11. The heating member of claim 10, wherein a ratio of a contact area between the thermally conductive portion and the resistive heating layer to an area of the non-medium-passing area of the resistive heating layer, ranges from about 5% to about 25%.

12. The heating member of claim 11, wherein the ratio of the contact area between the thermally conductive portion and the resistive heating layer to the area of the non-medium-passing area of the resistive heating layer, ranges from about 12% to about 20%.

13. The heating member of claim 12, wherein the electrode comprises metal and is electroless plated.

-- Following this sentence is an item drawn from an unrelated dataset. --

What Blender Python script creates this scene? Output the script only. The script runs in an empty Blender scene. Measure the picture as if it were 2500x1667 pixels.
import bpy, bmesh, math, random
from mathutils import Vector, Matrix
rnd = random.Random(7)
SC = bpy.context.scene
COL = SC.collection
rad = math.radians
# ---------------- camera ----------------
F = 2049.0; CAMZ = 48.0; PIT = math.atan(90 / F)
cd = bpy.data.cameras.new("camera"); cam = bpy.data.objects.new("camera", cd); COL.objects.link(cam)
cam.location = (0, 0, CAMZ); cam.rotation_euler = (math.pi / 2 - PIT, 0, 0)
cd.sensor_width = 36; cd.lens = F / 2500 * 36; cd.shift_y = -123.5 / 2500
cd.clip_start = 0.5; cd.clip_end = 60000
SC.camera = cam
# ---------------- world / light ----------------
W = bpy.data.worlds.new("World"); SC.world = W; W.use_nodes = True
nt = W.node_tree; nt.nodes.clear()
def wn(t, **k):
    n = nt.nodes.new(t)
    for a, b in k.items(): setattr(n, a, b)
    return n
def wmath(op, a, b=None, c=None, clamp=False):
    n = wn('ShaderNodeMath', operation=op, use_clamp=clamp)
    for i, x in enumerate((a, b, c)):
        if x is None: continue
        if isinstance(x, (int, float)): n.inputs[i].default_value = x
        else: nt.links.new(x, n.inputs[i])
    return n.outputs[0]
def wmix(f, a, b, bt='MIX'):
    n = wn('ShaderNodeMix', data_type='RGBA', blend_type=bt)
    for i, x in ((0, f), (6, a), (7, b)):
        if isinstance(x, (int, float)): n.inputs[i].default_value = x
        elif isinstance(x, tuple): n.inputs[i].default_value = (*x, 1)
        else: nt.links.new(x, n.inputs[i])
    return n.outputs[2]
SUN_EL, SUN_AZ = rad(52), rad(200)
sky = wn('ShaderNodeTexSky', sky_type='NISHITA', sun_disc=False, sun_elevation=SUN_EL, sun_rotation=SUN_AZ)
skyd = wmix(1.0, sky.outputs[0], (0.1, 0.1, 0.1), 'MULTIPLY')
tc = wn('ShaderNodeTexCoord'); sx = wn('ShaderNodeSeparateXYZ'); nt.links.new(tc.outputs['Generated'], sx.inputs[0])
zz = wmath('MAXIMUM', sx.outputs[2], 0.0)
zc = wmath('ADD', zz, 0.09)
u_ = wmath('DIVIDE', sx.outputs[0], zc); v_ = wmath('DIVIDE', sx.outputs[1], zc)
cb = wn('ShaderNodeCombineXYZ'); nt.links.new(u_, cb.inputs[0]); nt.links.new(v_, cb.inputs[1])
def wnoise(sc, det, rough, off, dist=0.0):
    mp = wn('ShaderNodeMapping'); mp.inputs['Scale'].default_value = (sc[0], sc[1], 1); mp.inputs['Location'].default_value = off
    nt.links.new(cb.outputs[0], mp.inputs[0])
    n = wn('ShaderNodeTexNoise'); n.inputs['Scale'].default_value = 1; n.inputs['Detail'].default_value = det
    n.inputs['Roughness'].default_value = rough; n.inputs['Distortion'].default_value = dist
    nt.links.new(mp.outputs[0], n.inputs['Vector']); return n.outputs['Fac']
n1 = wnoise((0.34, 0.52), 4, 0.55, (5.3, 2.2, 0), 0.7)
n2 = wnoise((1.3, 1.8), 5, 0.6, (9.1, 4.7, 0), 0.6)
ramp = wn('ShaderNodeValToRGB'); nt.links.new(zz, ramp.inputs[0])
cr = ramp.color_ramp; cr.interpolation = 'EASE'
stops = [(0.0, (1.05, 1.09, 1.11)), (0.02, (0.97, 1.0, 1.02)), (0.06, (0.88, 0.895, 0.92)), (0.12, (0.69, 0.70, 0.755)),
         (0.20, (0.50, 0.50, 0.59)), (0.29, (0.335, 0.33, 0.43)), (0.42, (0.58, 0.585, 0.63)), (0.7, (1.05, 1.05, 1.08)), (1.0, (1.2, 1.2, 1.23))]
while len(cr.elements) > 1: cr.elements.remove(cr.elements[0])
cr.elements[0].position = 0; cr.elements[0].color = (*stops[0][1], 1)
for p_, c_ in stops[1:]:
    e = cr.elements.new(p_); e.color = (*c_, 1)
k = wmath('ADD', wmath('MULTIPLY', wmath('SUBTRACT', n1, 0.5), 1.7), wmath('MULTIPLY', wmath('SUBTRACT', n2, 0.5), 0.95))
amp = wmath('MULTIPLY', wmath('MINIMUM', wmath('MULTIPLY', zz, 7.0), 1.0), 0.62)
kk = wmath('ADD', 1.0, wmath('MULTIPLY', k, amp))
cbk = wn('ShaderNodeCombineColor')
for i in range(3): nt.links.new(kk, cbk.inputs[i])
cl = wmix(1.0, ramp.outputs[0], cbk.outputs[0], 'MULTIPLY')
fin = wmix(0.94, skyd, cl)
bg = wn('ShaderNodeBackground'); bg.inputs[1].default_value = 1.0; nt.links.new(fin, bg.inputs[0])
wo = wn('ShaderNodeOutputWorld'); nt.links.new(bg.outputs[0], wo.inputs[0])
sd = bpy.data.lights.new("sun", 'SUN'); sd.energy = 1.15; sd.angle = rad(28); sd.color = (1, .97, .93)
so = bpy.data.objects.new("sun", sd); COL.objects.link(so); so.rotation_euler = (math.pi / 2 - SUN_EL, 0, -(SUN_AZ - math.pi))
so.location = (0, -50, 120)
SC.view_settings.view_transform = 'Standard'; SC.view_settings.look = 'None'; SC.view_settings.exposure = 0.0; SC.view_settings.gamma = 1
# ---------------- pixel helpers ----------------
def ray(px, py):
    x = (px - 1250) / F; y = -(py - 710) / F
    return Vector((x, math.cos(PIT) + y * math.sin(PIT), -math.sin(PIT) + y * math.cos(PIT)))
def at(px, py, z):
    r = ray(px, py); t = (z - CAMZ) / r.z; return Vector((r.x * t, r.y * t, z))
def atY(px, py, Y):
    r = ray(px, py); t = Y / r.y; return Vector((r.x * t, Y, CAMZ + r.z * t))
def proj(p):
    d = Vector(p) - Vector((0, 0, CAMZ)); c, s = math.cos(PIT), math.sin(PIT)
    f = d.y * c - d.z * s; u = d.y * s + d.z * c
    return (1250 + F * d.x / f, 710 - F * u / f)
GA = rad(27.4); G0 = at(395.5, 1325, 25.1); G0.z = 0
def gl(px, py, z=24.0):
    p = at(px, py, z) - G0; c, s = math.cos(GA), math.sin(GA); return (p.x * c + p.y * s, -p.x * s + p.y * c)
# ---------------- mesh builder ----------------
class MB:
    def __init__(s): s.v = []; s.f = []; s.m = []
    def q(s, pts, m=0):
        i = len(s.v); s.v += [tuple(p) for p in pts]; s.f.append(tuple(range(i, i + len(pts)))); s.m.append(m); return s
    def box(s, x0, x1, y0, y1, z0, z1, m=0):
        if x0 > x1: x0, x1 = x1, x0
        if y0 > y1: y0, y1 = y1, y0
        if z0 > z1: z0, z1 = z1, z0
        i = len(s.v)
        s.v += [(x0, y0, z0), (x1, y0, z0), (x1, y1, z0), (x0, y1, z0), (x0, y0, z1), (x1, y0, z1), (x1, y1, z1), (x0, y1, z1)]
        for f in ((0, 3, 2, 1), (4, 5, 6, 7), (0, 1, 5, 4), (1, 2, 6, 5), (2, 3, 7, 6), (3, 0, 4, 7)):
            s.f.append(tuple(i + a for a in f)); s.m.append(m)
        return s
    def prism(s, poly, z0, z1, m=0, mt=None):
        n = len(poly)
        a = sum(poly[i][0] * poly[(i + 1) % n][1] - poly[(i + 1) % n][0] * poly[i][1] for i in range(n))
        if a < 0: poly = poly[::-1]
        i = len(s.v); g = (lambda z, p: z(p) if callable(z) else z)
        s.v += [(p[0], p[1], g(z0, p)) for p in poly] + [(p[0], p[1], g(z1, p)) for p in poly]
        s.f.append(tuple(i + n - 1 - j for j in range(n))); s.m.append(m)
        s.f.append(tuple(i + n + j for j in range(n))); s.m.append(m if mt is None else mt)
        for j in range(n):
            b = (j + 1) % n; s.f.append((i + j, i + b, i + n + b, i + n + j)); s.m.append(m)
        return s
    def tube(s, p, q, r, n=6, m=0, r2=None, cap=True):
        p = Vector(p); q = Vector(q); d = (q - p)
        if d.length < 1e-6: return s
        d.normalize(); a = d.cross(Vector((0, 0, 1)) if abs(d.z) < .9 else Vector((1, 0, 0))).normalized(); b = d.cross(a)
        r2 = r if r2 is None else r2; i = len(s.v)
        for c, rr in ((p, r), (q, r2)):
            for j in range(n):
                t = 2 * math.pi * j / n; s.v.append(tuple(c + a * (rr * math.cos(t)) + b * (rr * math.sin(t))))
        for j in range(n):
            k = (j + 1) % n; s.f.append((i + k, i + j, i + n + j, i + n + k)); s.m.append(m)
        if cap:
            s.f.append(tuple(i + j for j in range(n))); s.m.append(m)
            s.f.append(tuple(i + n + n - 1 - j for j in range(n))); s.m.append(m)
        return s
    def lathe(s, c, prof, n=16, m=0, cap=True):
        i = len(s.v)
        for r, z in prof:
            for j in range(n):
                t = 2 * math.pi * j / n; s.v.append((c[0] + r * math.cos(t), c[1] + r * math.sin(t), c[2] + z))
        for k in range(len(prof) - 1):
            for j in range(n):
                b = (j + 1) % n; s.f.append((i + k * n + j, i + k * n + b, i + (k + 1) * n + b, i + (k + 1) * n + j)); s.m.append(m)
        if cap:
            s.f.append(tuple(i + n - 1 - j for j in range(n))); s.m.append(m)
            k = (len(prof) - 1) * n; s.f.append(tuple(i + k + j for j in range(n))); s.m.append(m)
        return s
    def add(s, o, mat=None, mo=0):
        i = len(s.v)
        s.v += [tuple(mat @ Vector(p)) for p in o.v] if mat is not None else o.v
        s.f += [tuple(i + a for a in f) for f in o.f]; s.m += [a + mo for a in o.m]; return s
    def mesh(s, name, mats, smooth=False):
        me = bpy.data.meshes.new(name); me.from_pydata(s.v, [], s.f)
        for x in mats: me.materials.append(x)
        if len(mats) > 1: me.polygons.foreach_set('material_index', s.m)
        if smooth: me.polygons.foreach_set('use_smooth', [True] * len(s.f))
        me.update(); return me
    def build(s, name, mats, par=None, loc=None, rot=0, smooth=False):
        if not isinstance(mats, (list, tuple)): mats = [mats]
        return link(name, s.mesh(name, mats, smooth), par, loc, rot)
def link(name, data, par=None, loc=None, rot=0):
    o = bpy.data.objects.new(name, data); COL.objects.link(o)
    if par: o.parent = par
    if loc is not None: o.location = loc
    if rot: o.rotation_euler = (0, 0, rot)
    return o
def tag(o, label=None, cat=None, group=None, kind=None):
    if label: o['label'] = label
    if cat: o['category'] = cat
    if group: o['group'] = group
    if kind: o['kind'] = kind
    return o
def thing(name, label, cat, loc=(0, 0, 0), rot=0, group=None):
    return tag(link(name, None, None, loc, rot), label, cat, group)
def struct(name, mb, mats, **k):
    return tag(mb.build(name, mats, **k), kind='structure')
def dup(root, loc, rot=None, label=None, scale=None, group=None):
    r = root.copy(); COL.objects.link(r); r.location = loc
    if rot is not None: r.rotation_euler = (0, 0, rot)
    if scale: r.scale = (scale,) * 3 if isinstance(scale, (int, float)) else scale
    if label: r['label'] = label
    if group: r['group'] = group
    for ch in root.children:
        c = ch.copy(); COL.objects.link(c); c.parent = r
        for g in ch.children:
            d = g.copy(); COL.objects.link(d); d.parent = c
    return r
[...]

14. The heating member of claim 13, wherein the electrode has a columnar structure.

15. A fusing device comprising:

the heating member of claim 1; and

a nip-forming unit which faces the heating member and forms a fusing nip in cooperation with the heating member.

16. The fusing device of claim 15, wherein the ratio of the contact area between the thermally conductive layer and the resistive heating layer to the area of the non-medium-passing area in which the thermally conductive layer is disposed, ranges from about 12% to about 20%.

17. The fusing device of claim 15, wherein the electrode and the thermally conductive layer are connected to each other.

18. The fusing device of claim 15, wherein the electrode and the thermally conductive layer are separated from each other.

19. The fusing device of claim 15, wherein the electrode and the thermally conductive layer comprise a same material.

20. The fusing device of claim 15,

wherein the electrode and the thermally conductive layer are electroless plated, and

wherein the electrode and the thermally conductive layer has a columnar structure.